1. What inspired you to write the series, “Learning to Get Along”?

I was inspired to write the Learning to Get Along series as a result of writing little books for my own 6 children.  I also had experience with a child who had language delays, and found that writing succinct instructive books with illustrations was helpful to comprehension.  Along with my experience as a mother and former first grade teacher, I felt that I had some insight in helping children understand the intricacies and reasoning behind appropriate social behavior.

2. I found the book, “Be Careful and Stay Safe” to be a very important and useful book to read to my children. What are some good tips that parents can follow to help their child stay safe when out in the community?

Here are some tips for helping to keep your child safe in the community:

A.This may sound obvious, but for small children, it’s important to always keep your eye on them.  When walking together, make sure a child is in front of you–not lagging behind.  Employing the buddy system with a friend or sibling can also help.  Teach them the importance of always staying with you when you are out together. Always praise appropriate behavior and allow them greater flexibility and opportunities as they are able to assume more responsibility.

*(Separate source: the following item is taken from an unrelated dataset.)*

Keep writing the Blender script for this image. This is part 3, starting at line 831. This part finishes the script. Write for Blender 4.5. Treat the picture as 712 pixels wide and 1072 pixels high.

B.  Teach children to stay where they are if they are lost so that you can retrace your steps to find them. Young children should not need to try to find you.    Or, make then aware of community helpers who can help them if they are separated (police men, life guards at the beach. store clerks, etc.)  Some people recommend that children look for a mother with children or a person that looks like a grandma who might help them. Let them know that being lost is the only emergency in which they should go with a stranger.

C.  Teach children to memorize basic information such as their parent’s name and phone number.  Also, let them know that this information should not be given to a stranger unless they are lost.  You may also wish to instruct them on making an emergency 911 call.

3. How has your background as a parent and educator help you write the books for your series?
My background as a mother and educator was helpful to me in knowing age-appropriate scenes and scenarios that children may be in regularly.  It helped me to be aware of social situations in which children may need guidance and prompting.  Children pick up social cues on their own at very different rates.  Children also have received different levels of training at home. For these reasons, I believe that all children can benefit from books that systematically teach social skills and the positive results that they may expect as they learn these empowering behaviors. Through a unique combination of experiences I had as a mother and teacher, I felt that writing these books was a way that I could help children other than my own.
4. Which book in your series do you find most meaningful to you and why?
 This is a little like asking a mother which is her favorite child. 🙂 All the the books actually have special meaning for me for one reason or another.  Some focus on play skills; some on communication skills; some on problem solving.  Each one has the potential to help a specific child. I feel proud of  Reach Cut and Give because it won the Carol D. Reiser Children’s Book Award for the best book on service for that year.  Accept and Value Each Person has been in the gift shop of the United Nations. Listen and Learn was presented to each kindergarten child in my county as they prepared to enter kindergarten last year. Share and Take Turns and Cool Down and Work Through Anger have had the widest appeal.  But, certainly every title that has helped a child grow in confidence and maturity is meaningful to me.

5. What is your favorite book as a child?

One of my childhood favorites is the classic, “Go, Dog, Go” by P.D. Eastman.  The words are simple enough for a young child, but there is a lot of depth and humor in the illustrations and the characters (who are all dogs) –along with the relationship of two dogs that centered on the repeated line, “Do you like my hat?”